Bermuda’s Finance Minister Curtis Dickinson

European Union finance ministers are set to remove Bermuda, Barbados and the Dutch Caribbean island of Aruba from its tax blacklist on Friday, according to an unnamed EU official cited by Reuters and Bloomberg News.

In March, the EU added the three islands to its list of jurisdictions that are uncooperative in tax matters, because of alleged shortcomings in their tax regimes.

Bermuda had committed to address any issues in its tax system identified by the EU by the end of last year. In December 2018, corresponding draft legislation was first considered insufficient by EU assessors. Once this had been amended, Bermuda’s government said, “a slight typographical error” meant that its submission to the EU’s Code of Conduct Group, which evaluates compliance with EU requirements, had been incomplete.

Even though the issue was rectified immediately, European finance ministers did not take the last-minute changes into account, Finance Minister Curtis Dickinson said in March.

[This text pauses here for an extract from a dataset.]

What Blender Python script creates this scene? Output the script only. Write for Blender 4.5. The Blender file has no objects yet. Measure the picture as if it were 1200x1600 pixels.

Last Friday, Dickinson told MPs that he, together with Premier David Burt, had met with EU Commissioner Pierre Moscovici and Lyudmila Petkova, chairwoman of the EU’s Code of Conduct Group, as well as officials from the German and French finance ministries, to explain in detail the reasons for the technical omission in Bermuda’s economic substance regulations.

- Advertisement -

Bermuda’s new economic substance law and regulations aim to ensure that Bermuda-based entities engaged in relevant activities have sufficient economic activity in terms of management, staff, office space and expenditures on island to justify the profits they accrue.

“Following our meetings and the assurances we received,” Dickinson said, “we have every reason to believe that the EU Finance Ministers, on May 17, will remove Bermuda from Annex I of the list of non-cooperative jurisdictions in tax matters, the so-called blacklist.”

Like Cayman, the Bahamas and the British Virgin Islands, Bermuda is expected to be placed on the grey list of jurisdictions whose tax regimes, according to the EU, facilitate offshore structures that generate profits without real economic activity.

The grey listed countries have made a commitment to address any remaining concerns the EU has about economic substance in the area of collective investment funds.

However, it remains unclear what these concerns are.

Current laws in all four jurisdictions are modelled on rules developed by the OECD, which does not consider investment funds an economic substance issue.

After the removal of Bermuda, Aruba and Barbados, the EU tax blacklist will only feature twelve jurisdictions, including the United Arab Emirates, Oman and the three US territories of American Samoa, Guam, and the US Virgin Islands.

Other jurisdictions on the list are Belize, Fiji, the Marshall Islands, Vanuatu, Dominica, Samoa, and Trinidad and Tobago.